**WHAT IS BEING ASKED**
Check each line of the data for "from" and select those that have it.

**DATA EXTRACT**
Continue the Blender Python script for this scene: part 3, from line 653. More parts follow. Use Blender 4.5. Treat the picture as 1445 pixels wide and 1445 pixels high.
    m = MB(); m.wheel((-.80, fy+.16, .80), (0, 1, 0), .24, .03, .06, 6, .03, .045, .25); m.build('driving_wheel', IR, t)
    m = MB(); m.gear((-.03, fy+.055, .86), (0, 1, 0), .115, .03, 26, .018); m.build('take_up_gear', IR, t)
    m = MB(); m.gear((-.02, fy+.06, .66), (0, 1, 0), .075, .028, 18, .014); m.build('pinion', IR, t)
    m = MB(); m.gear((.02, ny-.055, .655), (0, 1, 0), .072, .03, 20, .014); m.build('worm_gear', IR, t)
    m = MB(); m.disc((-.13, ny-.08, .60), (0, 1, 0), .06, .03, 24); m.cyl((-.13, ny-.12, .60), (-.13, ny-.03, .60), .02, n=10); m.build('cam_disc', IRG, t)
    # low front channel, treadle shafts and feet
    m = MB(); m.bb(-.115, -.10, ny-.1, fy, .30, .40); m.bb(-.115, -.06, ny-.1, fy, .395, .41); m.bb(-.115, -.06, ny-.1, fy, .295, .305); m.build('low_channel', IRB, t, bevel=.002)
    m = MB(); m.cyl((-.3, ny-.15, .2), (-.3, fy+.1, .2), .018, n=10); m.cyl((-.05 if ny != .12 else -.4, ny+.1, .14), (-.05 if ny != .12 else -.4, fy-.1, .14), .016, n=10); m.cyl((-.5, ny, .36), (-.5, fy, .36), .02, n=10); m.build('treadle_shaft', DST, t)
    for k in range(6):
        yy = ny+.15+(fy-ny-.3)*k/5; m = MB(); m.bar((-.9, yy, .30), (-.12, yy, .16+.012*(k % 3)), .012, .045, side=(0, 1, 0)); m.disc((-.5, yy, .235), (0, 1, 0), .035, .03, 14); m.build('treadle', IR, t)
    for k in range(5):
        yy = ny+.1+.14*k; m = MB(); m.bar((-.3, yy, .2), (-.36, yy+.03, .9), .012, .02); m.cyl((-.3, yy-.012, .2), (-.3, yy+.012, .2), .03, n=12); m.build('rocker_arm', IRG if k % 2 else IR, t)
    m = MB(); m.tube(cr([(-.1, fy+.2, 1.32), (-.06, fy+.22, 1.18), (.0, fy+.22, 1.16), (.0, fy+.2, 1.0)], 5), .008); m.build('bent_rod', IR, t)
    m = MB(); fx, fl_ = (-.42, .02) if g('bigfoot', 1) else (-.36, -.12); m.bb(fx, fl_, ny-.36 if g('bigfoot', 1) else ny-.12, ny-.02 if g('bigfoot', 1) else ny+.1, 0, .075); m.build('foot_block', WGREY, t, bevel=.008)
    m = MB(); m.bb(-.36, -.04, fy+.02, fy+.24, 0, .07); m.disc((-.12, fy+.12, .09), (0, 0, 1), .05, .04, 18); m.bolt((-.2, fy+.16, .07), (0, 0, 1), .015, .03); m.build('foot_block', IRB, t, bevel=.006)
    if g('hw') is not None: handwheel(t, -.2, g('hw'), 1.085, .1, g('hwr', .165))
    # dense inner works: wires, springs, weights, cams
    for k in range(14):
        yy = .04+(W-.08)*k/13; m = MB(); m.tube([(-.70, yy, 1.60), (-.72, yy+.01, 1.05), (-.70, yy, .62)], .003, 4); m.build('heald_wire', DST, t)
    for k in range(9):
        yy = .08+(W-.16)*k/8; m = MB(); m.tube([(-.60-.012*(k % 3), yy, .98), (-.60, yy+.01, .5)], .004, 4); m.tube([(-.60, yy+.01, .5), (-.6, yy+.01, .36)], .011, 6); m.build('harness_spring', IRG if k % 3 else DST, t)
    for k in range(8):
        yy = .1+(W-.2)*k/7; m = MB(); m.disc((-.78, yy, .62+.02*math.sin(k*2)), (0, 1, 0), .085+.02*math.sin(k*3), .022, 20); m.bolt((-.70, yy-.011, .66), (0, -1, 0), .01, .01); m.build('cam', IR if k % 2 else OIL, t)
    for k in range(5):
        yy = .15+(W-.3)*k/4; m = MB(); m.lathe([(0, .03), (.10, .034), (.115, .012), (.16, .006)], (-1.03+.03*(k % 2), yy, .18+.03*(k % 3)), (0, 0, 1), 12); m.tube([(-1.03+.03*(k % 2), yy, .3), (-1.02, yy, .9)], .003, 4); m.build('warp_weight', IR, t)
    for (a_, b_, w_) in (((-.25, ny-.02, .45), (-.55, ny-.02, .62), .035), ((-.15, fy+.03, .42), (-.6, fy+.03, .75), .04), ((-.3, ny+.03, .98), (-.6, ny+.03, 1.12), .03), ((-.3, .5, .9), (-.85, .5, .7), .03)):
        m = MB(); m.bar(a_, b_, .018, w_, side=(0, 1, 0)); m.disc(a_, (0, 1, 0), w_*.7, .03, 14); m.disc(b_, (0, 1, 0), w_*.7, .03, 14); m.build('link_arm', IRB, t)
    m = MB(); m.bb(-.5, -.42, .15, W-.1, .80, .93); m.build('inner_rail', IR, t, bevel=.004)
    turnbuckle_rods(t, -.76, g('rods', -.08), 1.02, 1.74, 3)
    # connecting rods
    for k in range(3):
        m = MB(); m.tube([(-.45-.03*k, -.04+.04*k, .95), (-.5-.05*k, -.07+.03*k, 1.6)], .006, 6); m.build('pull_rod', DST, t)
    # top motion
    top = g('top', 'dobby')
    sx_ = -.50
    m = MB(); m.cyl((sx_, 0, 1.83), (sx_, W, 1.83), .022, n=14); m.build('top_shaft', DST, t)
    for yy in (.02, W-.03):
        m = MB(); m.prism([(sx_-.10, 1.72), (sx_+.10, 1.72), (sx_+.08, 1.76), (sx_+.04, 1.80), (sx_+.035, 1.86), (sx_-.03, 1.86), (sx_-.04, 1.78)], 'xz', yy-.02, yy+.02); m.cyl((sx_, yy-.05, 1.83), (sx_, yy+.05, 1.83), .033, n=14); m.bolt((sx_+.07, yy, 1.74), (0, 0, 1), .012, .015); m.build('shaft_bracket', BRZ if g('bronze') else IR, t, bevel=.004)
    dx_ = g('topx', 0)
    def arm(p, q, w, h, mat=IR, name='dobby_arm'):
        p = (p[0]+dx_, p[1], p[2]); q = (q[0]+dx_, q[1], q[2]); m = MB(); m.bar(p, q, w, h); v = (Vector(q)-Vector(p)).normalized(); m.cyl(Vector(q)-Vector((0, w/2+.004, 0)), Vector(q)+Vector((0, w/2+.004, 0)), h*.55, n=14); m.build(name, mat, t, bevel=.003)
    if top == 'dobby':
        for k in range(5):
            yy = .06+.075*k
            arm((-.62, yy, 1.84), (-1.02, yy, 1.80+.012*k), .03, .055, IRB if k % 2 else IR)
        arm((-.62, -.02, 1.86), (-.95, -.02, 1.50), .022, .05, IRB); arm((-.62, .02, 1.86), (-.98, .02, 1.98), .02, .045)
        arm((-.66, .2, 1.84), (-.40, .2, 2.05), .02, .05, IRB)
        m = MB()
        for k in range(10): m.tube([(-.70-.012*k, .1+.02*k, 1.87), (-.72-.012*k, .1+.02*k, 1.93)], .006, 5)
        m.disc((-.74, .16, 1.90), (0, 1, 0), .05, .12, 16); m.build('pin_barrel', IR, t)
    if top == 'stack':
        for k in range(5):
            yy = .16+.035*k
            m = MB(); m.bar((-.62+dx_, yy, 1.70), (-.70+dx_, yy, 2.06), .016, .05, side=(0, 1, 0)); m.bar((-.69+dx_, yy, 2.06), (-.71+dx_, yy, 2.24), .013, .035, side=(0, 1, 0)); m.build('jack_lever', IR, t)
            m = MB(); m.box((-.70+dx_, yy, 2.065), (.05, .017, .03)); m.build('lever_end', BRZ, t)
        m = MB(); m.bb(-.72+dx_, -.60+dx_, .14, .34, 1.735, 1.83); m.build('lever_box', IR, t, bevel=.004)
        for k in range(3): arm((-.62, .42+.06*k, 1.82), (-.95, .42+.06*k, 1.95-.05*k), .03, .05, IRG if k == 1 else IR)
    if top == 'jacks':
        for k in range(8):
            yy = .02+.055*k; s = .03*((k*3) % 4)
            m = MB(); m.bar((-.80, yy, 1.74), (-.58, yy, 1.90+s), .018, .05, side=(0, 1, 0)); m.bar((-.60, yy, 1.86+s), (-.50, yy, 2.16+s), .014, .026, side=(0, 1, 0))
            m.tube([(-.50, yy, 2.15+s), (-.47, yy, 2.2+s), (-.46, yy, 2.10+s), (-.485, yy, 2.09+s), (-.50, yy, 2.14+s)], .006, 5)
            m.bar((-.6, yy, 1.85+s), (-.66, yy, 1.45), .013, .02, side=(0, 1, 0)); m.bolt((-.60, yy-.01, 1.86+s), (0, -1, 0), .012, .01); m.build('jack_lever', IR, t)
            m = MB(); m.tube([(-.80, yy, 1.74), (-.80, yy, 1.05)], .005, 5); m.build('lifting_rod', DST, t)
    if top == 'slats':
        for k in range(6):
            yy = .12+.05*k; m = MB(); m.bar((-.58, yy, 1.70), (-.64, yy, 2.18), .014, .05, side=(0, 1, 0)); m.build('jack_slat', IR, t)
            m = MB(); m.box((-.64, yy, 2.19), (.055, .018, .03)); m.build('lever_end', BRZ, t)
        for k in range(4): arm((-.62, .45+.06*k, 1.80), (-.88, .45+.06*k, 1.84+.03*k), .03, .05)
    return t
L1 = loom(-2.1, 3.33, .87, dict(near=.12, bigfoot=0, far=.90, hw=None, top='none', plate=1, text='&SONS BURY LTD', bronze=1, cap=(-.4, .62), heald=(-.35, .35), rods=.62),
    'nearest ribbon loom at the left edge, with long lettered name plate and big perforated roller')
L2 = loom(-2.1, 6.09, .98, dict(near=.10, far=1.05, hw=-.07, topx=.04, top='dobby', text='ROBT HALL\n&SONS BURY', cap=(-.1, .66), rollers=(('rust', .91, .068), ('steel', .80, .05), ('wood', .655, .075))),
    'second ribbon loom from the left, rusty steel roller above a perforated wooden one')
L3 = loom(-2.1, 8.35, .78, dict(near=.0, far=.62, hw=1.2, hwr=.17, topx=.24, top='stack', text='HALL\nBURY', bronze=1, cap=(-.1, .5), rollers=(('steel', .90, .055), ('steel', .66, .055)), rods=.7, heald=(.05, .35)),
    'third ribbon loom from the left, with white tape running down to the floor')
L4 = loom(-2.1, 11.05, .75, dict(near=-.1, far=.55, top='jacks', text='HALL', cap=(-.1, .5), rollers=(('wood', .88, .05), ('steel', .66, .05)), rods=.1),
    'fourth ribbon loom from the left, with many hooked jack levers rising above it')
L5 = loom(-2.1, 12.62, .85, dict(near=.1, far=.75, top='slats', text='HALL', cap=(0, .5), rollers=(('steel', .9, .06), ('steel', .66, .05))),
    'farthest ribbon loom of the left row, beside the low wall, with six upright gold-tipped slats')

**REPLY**
Continue the Blender Python script for this scene: part 3, from line 653. More parts follow. Use Blender 4.5. Treat the picture as 1445 pixels wide and 1445 pixels high.
    'second ribbon loom from the left, rusty steel roller above a perforated wooden one')
    'third ribbon loom from the left, with white tape running down to the floor')
    'fourth ribbon loom from the left, with many hooked jack levers rising above it')